I found both Gonzalez's concern and Surratt's answer to be on point

Gonzalez is working her best to keep the process honest, which I appreciate. I know the executive wants to get the MOU signed, sealed, and delivered this year, but I have a feeling everyone realizes that’s likely unrealistic. Personally, while I wouldn’t be shocked if they get it done anyway, I expect the MOU to be addressed early next year. Two weeks in September and a month from November to December with the holidays doesn’t seem very feasible, especially given the tendencies of the Seattle city council.

I thought Gonzalez’s concern over having an actual transpo expert on the community advisory group made a lot of sense. But I also don’t think Surratt’s answer was unsatisfactory or off-base. The advisory group features members of the Uptown/LQA, Belltown, and South Lake Union communities. These are groups that have extensively done work on these issues within their areas and have already presented their concerns and expectations both the group at large and to the executive staff. They know what immediate and future plans for their communities are and what they need from the city.

Surratt mentioned that they are leaning on expertise that each of those groups have employed to help them study and identify solutions for their areas. He also mentioned that identifying those needs helps the city to go out and find the right expertise for what everyone would like to and agrees to get done. I think that’s a reasonable, fair, and intelligent approach.

I also liked Gonzalez asking specifically what the committee should expect to see between each of their meetings and what they are expected to do between the meetings to push things forward. That’s a superb question now that they’re getting done to the point where the council will have active involvement and potential action.

I think an owner will bring the NBA to Key

But just as a temp venue until AEG’s arena is finished on the Eastside. A team can’t be a 3rd party if they paid close to 2 billion for team.

Gary Bettman won, at the expense of a better location in the city of Seattle

What makes you think AEG will be looking to build an arena on the Eastside?

probably bad choice of words.

Unless the future NHL owners become NBA owner too, I do not see a NBA group being a third fiddle.

Fourth, if you count the city.

The city's slice will be negligible

unless you buy into the miracle of their negotiating position, which would go against all of the indicators they’ve displayed so far. The prime leverage opportunity is on indefinite hold (Sodo street vacation), alliances in LQA/SLU have been given a Hobson’s choice to see their neighborhood jewel improved, and the SCC is happily bowing to political pressures by clearing any roadblocks to OVG’s proposal. They won’t be a fourth hand in the cookie jar, they’ll just hold the lid while the other hands rummage for the snickerdoodles and chocolate chips.

Every day I wish that damned eyesore would just implode so none of us would ever have to deal with that god-forsaken pile of putrescence ever again.

Don't count on that working

The smoking hole would soon be filled with grand visions of super-arenas never to be built.

This could've been a little awkward for Tim, but I guess KC is AEG's problem now

http://www.sportsnet.ca/hockey/nhl/bill-daly-comments-potential-nhl-team-kansas-city/

I'm frustrated at the Council - and the entire Seattle leadership apparatus. Beyond words.

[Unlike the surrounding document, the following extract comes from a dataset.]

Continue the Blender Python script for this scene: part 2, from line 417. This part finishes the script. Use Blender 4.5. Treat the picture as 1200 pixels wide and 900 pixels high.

But we’ve been saying for all of 2017 that Hansen needed some form of a game-changer because the writing was on the wall. He needed something like an announcement of an NHL group. Something. But no game changer ever came. So here we are – drifting toward the inevitable.

This year in Sodo news has been like reading about a sheep being led to slaughter.

I'm skeptical an NHL partner announcement or any of what reasonable people would consider "game-changers" would have mattered

In this game, the game-changer that was needed was to demonstrate to the politicians involved that killing the Sonics could have real political consequence.

Deb asked me on the bus ride home if there was a group that was strongly in favor of SODO and opposed to Key, particularly from a Sonics perspective. She is likely under the impression, as she should be, that most organized groups just want "an arena." I told her I believe there are many individuals of the type she asked about, perhaps even the majority of what I’d call Sonics fans, but there is no organization by which that’s getting communicated, or even much expression of those individual feelings that would sway the course.

And that would go back to the SODO group’s strategy and allocation of resources. No matter what they do with their plan and how obvious it is that it’s the right thing, they’re up against political bodies that oppose them for whatever reason. The only way to turn those politicians around is to appeal to their interests. Their interests aren’t doing the right thing; they’re raising money, amassing political support, working towards re-election or election to higher office, etc. If any current SODO-opposing politician was convinced that continuing to oppose SODO would lead to loss of money, support, job, etc., they’d be on board w/SODO immediately. Maybe even having a beer w/Hansen whenever FX reopens somewhere in Pioneer Square.

That tens of thousands of voters would strongly support SODO if they knew about any of this, but don’t know and thus don’t care, is the failure.

Exactly right, Mr. Shea

No voice with any power is being raised. Sonics fans from within Seattle (that have votes) haven’t effectively created an impact on the SCC decisions. Besides Aaron Levine, no one with a venue or a voice of influence is exercising it in favor of Sodo. SonicsRising is the only place for non-Seattle fans to voice an opinion that has any reach, and we do, but the overall tone from SR leadership is to back the Key, because it has the support of the SCC and thus has the best chance to move forward. Any arena will suffice, and there is no concern that the NBA is the odd man out.

Any politician looking for opposition to their support of the Key will find none that has a credible influence on them. Clear sailing on the prevailing winds.

If Key happens and the NBA, as I presume, doesnt want to play last fiddle

when other cities, if expansion were happening, would likely build a palace for the league.the badge of shame will be enormous for all those that simply wanted an arena and chose Key. I hope Im wrong on that but usually, in this whole process, the worst case scenario is the most likely scenario in trying to get the Sonics to return.

and Seattle is guranteed to get nothing

If we ended up with no arena what so EVER. Which i get people rather have happen. Nothing. You are assuming that NBA will say no to Seattle cause we have an remodel.